▶ _Short exercise_: Write out, precisely and in full, each line of the material.

+---+

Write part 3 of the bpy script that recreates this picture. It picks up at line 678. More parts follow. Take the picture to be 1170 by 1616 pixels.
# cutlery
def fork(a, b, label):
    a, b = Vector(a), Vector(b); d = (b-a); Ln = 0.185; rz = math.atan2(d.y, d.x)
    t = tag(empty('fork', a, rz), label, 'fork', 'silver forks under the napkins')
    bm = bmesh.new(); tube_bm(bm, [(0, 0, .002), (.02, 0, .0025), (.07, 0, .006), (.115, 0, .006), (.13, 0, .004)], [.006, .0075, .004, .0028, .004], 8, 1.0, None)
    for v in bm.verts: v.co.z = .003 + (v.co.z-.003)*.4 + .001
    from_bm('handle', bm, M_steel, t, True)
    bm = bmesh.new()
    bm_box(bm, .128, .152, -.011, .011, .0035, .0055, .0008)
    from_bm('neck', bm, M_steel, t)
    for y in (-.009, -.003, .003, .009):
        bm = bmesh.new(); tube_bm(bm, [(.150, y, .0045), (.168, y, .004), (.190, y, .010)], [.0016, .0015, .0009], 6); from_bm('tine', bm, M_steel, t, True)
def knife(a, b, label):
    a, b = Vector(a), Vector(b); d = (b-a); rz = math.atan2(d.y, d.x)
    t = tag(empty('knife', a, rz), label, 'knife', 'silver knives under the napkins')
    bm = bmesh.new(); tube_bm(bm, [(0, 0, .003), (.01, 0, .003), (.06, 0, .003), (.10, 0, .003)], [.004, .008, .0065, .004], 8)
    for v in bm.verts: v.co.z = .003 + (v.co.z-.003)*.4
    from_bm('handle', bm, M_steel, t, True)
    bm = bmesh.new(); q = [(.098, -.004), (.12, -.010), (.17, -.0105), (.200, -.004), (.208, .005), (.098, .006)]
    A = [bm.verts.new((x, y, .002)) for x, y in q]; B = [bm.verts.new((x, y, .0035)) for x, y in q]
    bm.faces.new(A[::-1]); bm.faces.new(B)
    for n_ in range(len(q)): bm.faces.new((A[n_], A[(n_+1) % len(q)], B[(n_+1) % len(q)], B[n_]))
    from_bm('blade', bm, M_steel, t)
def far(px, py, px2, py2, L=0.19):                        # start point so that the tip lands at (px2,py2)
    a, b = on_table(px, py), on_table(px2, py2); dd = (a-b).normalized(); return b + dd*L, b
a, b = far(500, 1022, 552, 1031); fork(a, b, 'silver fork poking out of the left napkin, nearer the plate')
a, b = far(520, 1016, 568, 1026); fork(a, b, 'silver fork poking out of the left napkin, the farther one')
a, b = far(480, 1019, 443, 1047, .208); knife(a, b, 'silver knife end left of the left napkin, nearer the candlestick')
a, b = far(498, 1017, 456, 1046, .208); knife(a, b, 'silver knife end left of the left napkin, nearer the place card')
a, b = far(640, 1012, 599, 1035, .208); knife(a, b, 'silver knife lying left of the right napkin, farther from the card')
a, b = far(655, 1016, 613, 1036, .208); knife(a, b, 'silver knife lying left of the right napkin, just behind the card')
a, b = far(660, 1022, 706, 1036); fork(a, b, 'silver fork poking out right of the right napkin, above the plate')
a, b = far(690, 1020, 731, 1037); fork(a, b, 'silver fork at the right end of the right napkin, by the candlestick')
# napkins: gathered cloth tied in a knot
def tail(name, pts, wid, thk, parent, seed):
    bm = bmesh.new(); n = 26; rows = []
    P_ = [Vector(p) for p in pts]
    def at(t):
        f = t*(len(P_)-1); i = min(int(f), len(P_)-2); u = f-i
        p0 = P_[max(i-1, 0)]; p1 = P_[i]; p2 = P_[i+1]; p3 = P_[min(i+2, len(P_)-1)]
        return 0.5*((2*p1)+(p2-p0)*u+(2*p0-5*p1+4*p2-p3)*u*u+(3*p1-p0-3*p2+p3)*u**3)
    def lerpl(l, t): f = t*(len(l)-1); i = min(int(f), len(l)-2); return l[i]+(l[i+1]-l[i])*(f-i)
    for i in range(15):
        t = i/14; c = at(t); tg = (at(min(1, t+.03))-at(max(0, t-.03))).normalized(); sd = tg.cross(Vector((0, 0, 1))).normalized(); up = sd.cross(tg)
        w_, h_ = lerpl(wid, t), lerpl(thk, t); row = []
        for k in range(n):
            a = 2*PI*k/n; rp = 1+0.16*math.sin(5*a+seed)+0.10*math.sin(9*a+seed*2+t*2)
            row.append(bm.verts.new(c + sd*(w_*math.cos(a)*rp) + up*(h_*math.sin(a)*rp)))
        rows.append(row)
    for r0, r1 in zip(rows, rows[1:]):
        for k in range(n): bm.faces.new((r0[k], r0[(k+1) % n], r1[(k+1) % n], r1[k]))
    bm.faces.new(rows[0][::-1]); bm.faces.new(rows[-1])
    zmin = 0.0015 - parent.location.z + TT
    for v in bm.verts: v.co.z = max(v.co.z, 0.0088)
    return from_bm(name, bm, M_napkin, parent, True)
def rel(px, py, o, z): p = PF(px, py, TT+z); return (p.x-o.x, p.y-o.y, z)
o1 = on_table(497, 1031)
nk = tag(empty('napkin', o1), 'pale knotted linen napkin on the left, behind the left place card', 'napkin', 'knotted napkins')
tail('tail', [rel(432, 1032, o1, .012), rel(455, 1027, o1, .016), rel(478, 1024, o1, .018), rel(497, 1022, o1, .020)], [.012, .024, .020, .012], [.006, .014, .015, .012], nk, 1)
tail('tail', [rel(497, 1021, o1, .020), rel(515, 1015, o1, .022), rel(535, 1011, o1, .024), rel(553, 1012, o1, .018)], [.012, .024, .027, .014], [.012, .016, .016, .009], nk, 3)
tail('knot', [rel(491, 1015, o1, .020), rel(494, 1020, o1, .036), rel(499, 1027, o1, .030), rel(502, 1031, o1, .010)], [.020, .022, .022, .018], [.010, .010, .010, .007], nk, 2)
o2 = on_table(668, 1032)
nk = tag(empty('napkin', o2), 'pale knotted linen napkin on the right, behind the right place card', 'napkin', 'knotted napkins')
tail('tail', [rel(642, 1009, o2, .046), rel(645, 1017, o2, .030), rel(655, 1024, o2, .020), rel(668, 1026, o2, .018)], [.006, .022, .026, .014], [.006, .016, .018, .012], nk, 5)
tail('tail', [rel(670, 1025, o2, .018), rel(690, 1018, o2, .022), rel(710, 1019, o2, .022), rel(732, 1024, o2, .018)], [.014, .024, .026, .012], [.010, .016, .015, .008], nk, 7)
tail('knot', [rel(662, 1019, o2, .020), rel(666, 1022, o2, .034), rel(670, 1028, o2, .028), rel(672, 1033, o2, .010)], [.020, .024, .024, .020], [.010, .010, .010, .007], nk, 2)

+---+

▶ _Solution to the exercise_:
Write part 3 of the bpy script that recreates this picture. It picks up at line 678. More parts follow. Take the picture to be 1170 by 1616 pixels.
# cutlery
def fork(a, b, label):
    a, b = Vector(a), Vector(b); d = (b-a); Ln = 0.185; rz = math.atan2(d.y, d.x)
    t = tag(empty('fork', a, rz), label, 'fork', 'silver forks under the napkins')
    bm = bmesh.new(); tube_bm(bm, [(0, 0, .002), (.02, 0, .0025), (.07, 0, .006), (.115, 0, .006), (.13, 0, .004)], [.006, .0075, .004, .0028, .004], 8, 1.0, None)
    for v in bm.verts: v.co.z = .003 + (v.co.z-.003)*.4 + .001
    from_bm('handle', bm, M_steel, t, True)
    bm = bmesh.new()
    bm_box(bm, .128, .152, -.011, .011, .0035, .0055, .0008)
    from_bm('neck', bm, M_steel, t)
    for y in (-.009, -.003, .003, .009):
        bm = bmesh.new(); tube_bm(bm, [(.150, y, .0045), (.168, y, .004), (.190, y, .010)], [.0016, .0015, .0009], 6); from_bm('tine', bm, M_steel, t, True)
def knife(a, b, label):
    a, b = Vector(a), Vector(b); d = (b-a); rz = math.atan2(d.y, d.x)
    t = tag(empty('knife', a, rz), label, 'knife', 'silver knives under the napkins')
    bm = bmesh.new(); tube_bm(bm, [(0, 0, .003), (.01, 0, .003), (.06, 0, .003), (.10, 0, .003)], [.004, .008, .0065, .004], 8)
    for v in bm.verts: v.co.z = .003 + (v.co.z-.003)*.4
    from_bm('handle', bm, M_steel, t, True)
    bm = bmesh.new(); q = [(.098, -.004), (.12, -.010), (.17, -.0105), (.200, -.004), (.208, .005), (.098, .006)]
    A = [bm.verts.new((x, y, .002)) for x, y in q]; B = [bm.verts.new((x, y, .0035)) for x, y in q]
    bm.faces.new(A[::-1]); bm.faces.new(B)
    for n_ in range(len(q)): bm.faces.new((A[n_], A[(n_+1) % len(q)], B[(n_+1) % len(q)], B[n_]))
    from_bm('blade', bm, M_steel, t)
def far(px, py, px2, py2, L=0.19):                        # start point so that the tip lands at (px2,py2)
    a, b = on_table(px, py), on_table(px2, py2); dd = (a-b).normalized(); return b + dd*L, b
a, b = far(500, 1022, 552, 1031); fork(a, b, 'silver fork poking out of the left napkin, nearer the plate')
a, b = far(520, 1016, 568, 1026); fork(a, b, 'silver fork poking out of the left napkin, the farther one')
a, b = far(480, 1019, 443, 1047, .208); knife(a, b, 'silver knife end left of the left napkin, nearer the candlestick')
a, b = far(498, 1017, 456, 1046, .208); knife(a, b, 'silver knife end left of the left napkin, nearer the place card')
a, b = far(640, 1012, 599, 1035, .208); knife(a, b, 'silver knife lying left of the right napkin, farther from the card')
a, b = far(655, 1016, 613, 1036, .208); knife(a, b, 'silver knife lying left of the right napkin, just behind the card')
a, b = far(660, 1022, 706, 1036); fork(a, b, 'silver fork poking out right of the right napkin, above the plate')
a, b = far(690, 1020, 731, 1037); fork(a, b, 'silver fork at the right end of the right napkin, by the candlestick')
# napkins: gathered cloth tied in a knot
def tail(name, pts, wid, thk, parent, seed):
    bm = bmesh.new(); n = 26; rows = []
    P_ = [Vector(p) for p in pts]
    def at(t):
        f = t*(len(P_)-1); i = min(int(f), len(P_)-2); u = f-i
        p0 = P_[max(i-1, 0)]; p1 = P_[i]; p2 = P_[i+1]; p3 = P_[min(i+2, len(P_)-1)]
        return 0.5*((2*p1)+(p2-p0)*u+(2*p0-5*p1+4*p2-p3)*u*u+(3*p1-p0-3*p2+p3)*u**3)
    def lerpl(l, t): f = t*(len(l)-1); i = min(int(f), len(l)-2); return l[i]+(l[i+1]-l[i])*(f-i)
    for i in range(15):
        t = i/14; c = at(t); tg = (at(min(1, t+.03))-at(max(0, t-.03))).normalized(); sd = tg.cross(Vector((0, 0, 1))).normalized(); up = sd.cross(tg)
        w_, h_ = lerpl(wid, t), lerpl(thk, t); row = []
        for k in range(n):
            a = 2*PI*k/n; rp = 1+0.16*math.sin(5*a+seed)+0.10*math.sin(9*a+seed*2+t*2)
            row.append(bm.verts.new(c + sd*(w_*math.cos(a)*rp) + up*(h_*math.sin(a)*rp)))
        rows.append(row)
    for r0, r1 in zip(rows, rows[1:]):
        for k in range(n): bm.faces.new((r0[k], r0[(k+1) % n], r1[(k+1) % n], r1[k]))
    bm.faces.new(rows[0][::-1]); bm.faces.new(rows[-1])
    zmin = 0.0015 - parent.location.z + TT
    for v in bm.verts: v.co.z = max(v.co.z, 0.0088)
    return from_bm(name, bm, M_napkin, parent, True)
def rel(px, py, o, z): p = PF(px, py, TT+z); return (p.x-o.x, p.y-o.y, z)
o1 = on_table(497, 1031)
nk = tag(empty('napkin', o1), 'pale knotted linen napkin on the left, behind the left place card', 'napkin', 'knotted napkins')
tail('tail', [rel(432, 1032, o1, .012), rel(455, 1027, o1, .016), rel(478, 1024, o1, .018), rel(497, 1022, o1, .020)], [.012, .024, .020, .012], [.006, .014, .015, .012], nk, 1)
tail('tail', [rel(497, 1021, o1, .020), rel(515, 1015, o1, .022), rel(535, 1011, o1, .024), rel(553, 1012, o1, .018)], [.012, .024, .027, .014], [.012, .016, .016, .009], nk, 3)
tail('knot', [rel(491, 1015, o1, .020), rel(494, 1020, o1, .036), rel(499, 1027, o1, .030), rel(502, 1031, o1, .010)], [.020, .022, .022, .018], [.010, .010, .010, .007], nk, 2)
o2 = on_table(668, 1032)
nk = tag(empty('napkin', o2), 'pale knotted linen napkin on the right, behind the right place card', 'napkin', 'knotted napkins')
tail('tail', [rel(642, 1009, o2, .046), rel(645, 1017, o2, .030), rel(655, 1024, o2, .020), rel(668, 1026, o2, .018)], [.006, .022, .026, .014], [.006, .016, .018, .012], nk, 5)
tail('tail', [rel(670, 1025, o2, .018), rel(690, 1018, o2, .022), rel(710, 1019, o2, .022), rel(732, 1024, o2, .018)], [.014, .024, .026, .012], [.010, .016, .015, .008], nk, 7)
tail('knot', [rel(662, 1019, o2, .020), rel(666, 1022, o2, .034), rel(670, 1028, o2, .028), rel(672, 1033, o2, .010)], [.020, .024, .024, .020], [.010, .010, .010, .007], nk, 2)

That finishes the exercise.